1996_11_november_coriolanus for foum

If is just as well the frailties and fickleness of human nature are so constant. It has meant that Shakespeare has not dated.

This week Shakespeare’s play Coriolanus is being performed in Canberra by the Bell Shakespeare Company. Coriolanus is perhaps one of Shakespeare’s least performed or read plays. In it Coriolanus, a Roman, wins a great victory against the Volscians and is persuaded by the upper class patricians to stand for the consulship which requires approval by the plebeians. The plebeians’ nominal leaders, the tribunes, successfully urge the plebeians to give their approval. But Coriolanus becomes arrogant, causing the plebeians (at the urging of their tribunes) to seek his death. Coriolanus is utterly obstinate and refuses to compromise despite the pleadings of his fellow patricians. The plebeians banish him. Coriolanus then joins the Volscians a leads them successfully to the gates of Rome. At the last minute he is dissuaded by his mother from the final assault and a peace is made, which does not last long because the Volscians kill Coriolanus in revenge.

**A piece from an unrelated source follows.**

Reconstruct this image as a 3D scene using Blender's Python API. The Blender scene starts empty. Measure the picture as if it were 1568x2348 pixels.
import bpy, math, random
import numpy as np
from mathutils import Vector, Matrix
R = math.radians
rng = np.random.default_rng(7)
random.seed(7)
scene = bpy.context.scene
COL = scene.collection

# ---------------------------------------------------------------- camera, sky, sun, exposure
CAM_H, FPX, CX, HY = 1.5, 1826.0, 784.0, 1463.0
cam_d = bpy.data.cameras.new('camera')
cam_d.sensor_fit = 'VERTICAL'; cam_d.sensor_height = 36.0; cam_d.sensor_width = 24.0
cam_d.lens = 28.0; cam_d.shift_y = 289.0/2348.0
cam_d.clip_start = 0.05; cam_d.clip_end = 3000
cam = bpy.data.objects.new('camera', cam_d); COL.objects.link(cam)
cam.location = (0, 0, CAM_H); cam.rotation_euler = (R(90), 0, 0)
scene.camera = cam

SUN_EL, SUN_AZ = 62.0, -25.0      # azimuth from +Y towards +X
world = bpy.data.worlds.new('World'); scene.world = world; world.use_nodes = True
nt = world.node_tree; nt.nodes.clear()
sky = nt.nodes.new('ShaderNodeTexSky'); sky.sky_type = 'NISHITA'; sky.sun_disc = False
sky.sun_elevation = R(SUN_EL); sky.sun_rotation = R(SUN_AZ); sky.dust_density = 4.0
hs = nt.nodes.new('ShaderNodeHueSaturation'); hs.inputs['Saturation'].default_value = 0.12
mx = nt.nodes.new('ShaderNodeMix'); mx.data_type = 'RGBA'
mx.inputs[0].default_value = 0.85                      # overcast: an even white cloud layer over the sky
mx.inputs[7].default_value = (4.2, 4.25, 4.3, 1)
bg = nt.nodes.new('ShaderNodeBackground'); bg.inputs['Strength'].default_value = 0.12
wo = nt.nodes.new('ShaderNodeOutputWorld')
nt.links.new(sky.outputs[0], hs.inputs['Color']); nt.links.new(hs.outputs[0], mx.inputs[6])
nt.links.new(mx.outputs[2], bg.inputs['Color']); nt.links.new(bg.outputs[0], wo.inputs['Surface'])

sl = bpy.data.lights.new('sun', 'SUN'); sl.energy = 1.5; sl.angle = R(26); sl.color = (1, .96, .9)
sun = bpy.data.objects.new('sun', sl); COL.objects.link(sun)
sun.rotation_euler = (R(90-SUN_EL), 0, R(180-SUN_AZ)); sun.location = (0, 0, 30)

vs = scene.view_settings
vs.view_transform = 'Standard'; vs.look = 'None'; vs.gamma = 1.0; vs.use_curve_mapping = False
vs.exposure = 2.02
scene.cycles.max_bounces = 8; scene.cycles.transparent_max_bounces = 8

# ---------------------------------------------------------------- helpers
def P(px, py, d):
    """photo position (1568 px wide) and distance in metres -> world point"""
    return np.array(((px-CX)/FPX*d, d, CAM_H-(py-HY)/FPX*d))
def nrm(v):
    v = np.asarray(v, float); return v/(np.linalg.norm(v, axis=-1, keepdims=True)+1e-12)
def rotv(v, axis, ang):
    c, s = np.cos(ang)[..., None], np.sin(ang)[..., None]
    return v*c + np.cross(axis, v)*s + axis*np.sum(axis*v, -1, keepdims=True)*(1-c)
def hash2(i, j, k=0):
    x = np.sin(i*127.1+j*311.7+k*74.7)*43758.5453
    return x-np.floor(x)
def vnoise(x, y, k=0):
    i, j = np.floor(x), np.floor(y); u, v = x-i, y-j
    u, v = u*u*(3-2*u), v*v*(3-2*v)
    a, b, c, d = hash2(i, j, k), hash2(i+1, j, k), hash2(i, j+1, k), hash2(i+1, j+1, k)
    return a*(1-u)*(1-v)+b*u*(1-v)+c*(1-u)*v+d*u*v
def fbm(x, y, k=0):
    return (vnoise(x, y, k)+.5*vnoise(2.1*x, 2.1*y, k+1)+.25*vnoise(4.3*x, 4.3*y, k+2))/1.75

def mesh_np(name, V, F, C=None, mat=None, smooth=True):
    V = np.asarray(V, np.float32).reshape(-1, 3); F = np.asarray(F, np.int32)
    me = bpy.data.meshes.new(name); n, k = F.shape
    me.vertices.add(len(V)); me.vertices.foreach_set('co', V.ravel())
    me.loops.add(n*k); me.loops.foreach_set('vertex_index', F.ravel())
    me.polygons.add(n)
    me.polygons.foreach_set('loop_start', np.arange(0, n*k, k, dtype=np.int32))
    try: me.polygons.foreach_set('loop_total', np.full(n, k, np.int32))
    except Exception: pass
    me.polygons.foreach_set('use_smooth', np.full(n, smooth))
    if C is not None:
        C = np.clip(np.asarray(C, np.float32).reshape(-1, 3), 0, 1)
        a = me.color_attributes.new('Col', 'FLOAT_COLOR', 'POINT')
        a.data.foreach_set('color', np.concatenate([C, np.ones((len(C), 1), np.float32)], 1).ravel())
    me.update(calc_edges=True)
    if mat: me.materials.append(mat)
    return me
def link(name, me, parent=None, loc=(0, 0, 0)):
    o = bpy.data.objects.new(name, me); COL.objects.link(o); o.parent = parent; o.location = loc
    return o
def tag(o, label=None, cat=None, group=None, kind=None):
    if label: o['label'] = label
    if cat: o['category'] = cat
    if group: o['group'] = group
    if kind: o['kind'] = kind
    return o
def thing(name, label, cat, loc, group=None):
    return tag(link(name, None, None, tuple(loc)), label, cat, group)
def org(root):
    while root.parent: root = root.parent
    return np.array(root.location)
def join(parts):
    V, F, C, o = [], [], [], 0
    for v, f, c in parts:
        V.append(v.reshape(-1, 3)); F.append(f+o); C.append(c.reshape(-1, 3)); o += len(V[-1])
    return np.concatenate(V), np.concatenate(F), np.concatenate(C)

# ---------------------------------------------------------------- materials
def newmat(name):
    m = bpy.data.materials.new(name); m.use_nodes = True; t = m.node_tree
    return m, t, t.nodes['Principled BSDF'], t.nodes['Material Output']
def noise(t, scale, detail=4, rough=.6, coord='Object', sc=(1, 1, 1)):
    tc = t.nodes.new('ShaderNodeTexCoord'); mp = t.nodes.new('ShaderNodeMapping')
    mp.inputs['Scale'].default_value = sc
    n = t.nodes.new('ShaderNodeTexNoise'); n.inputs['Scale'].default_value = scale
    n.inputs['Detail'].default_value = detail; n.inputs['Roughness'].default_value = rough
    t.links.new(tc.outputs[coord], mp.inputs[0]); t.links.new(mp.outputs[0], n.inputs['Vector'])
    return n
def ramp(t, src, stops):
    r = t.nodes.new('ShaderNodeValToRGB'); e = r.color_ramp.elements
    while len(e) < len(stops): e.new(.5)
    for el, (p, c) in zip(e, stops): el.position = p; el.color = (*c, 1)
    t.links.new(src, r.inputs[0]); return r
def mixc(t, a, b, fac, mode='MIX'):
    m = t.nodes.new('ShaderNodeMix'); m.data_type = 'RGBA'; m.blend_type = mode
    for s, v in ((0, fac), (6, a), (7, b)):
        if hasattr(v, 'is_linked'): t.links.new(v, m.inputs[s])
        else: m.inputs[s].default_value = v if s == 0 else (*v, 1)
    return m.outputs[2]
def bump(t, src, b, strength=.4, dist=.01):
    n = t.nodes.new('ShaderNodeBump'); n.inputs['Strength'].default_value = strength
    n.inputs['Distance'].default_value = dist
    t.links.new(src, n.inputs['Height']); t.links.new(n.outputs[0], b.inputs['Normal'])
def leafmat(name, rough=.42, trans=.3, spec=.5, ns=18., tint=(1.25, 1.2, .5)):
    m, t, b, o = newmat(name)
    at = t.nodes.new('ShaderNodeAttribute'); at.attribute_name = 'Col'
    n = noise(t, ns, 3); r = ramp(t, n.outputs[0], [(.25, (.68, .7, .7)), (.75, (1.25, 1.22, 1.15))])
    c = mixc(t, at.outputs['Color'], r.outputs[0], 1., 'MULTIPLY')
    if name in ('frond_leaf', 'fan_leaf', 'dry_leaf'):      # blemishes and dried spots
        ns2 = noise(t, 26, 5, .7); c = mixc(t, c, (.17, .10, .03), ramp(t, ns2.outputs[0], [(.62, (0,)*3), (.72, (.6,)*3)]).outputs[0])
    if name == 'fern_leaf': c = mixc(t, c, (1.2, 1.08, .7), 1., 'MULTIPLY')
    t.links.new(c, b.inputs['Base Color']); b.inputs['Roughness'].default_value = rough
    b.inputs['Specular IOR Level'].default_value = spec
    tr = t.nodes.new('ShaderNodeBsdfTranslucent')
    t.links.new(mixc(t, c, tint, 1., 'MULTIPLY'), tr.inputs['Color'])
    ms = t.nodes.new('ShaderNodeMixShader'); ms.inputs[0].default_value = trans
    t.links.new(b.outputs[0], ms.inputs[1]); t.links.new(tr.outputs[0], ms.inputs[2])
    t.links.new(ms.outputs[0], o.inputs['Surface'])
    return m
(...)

It was the last of the Roman plays, and set the tone for Shakespeare’s lesser known Australian play _ Costello.

In Costello, the hero wins a great victory for a patrician confectionery company against the invading union hordes. The patricians persuade him to stand for Parliament. There he obstinately demands all his measures be passed exactly as presented and threatens war if they are not. He ignores the lessons of a fellow patrician who, using compromise, negotiation and charm, achieves great statutes and in doing so shows how women are great catalysts for peaceful negotiation.

Alas, the play is unfinished.

Shakespeare’s other Australian plays _ Hughes and Keating _ also resemble Coriolanus. Hughes, like Coriolanus, swaps sides after being rejected by the fickle masses.

The Bell production of Coriolanus sets the play in the 1930s with fascist overtones _ Gestapo leather coats and tough young men dressed in black and the two tribunes who sway the masses for and then against Coriolanus are portrayed as a couple of 1950s pressmen, but the text is exact. The political constants are there. How does a ruler get anything done in the face of a foolish and fickle mass led on way and then another by an opportunistic media and mass thinking? If rulers have too much power and do not embrace broad opinion they becomes arrogant and achieve nothing, but if they compromise they do not achieve their goal.

The dilemma of Howard, Costello and Reith with the Senate was written about 400 years ago using themes laid out two thousand years ago. The masses are awful, but absolute power is worse and the politician _ whether Roman, Elizabethan or Australia _ who does not recognise it is doomed.